Well, after looking everything over and comparing prices and whatnot since no, I'm not rich, I'm looking at the Tokina super wide and, for fun because I'm like that, a Lensbaby 2.0. Heh... I have to keep in mind that I need some other accessories too, like a polarizer, and lens hood, and a much nicer tripod.


The Tokina 12-24 comes with its own lenshood.
Haven't used a polarizer since 2004 and don't miss it really.
Good tripod, that's important.


I have a polarizer for my Coolpix and I couldn't live without it. ;-)
04/13/2007 11:33:33 AM · #25
I had a chance to muck about with another shooter's D80 on Wednesday night and I will repeat what I have said before.
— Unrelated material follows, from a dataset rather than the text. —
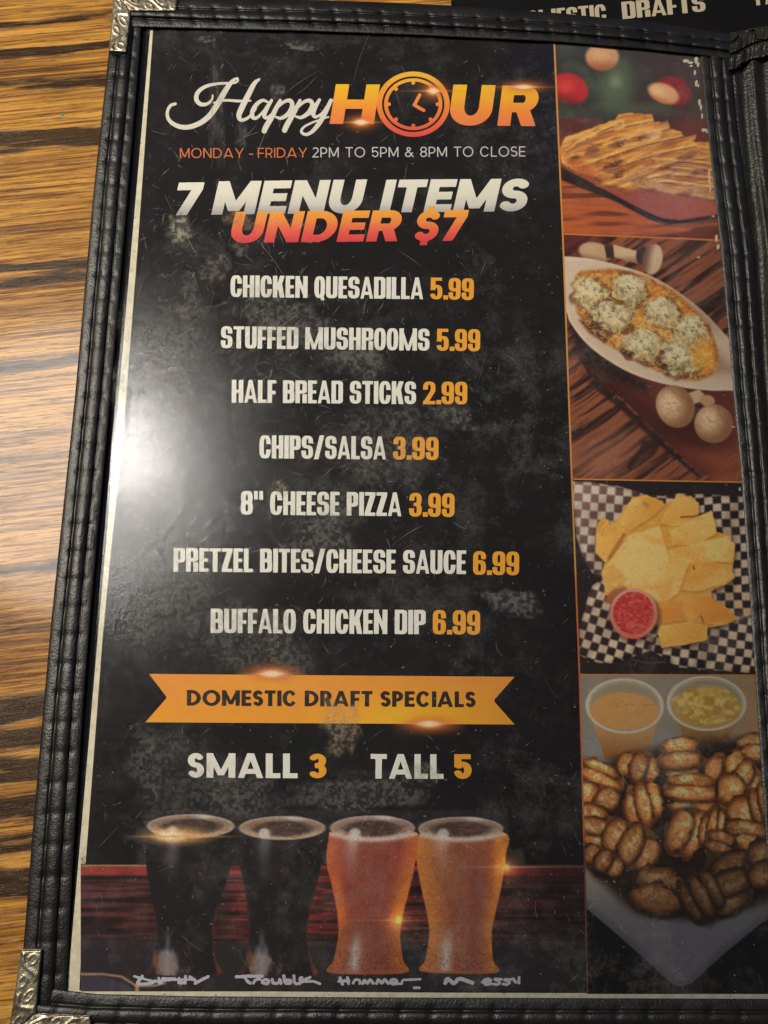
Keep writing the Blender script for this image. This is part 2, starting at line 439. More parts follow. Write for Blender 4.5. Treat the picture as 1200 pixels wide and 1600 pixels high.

The Nikon 50mm f/1.8 is more expensive than the Canon variant and worth every stinkin' penny. It's truly a sweet lens. I would never even consider using a Nikon for any length of time without one...

I also used her 18-200 f/3.5-who really cares VR II blah blah lens.

Sure it was kinda cool to have such a huge range and be able to shoot wide without changing lenses (I was shooting about 15 feet behind her with my 80-200 f/2.8L), but shooting a series of student stage performances (read: crap for lighting 80% of the time), I think I would have considered taking a sledge hammer to that thing at anything beyond 70mm... I was hand-holding my camera, shooting at ISO 1000. She was shooting ISO 1600, but anything that wasn't shot wide open was junk. I came away with around 40% usable shots numbering around 250. She came away with around 15-20% usable shots, numbering around 40. She didn't have a single close-up that worked. I've got almost 100 head shots.

Both of us would have done better if we had teamed up beforehand and she had been using a Tamron 17-50 f/2.8.

And while on the subject of that lens, there's proof that you CAN get a very good f/2.8 constant in a good range on a nice lens for much less than 1000 bucks.

Of course, given some better lighting, this wouldn't have been an issue at all. Shooting outdoors, stopping that 18-200 VR down to f/8 should yield some excellent results. I paid good money for glass that lets me shoot in situations where stopping down simply isn't an option.

Message edited by author 2007-04-13 11:38:39.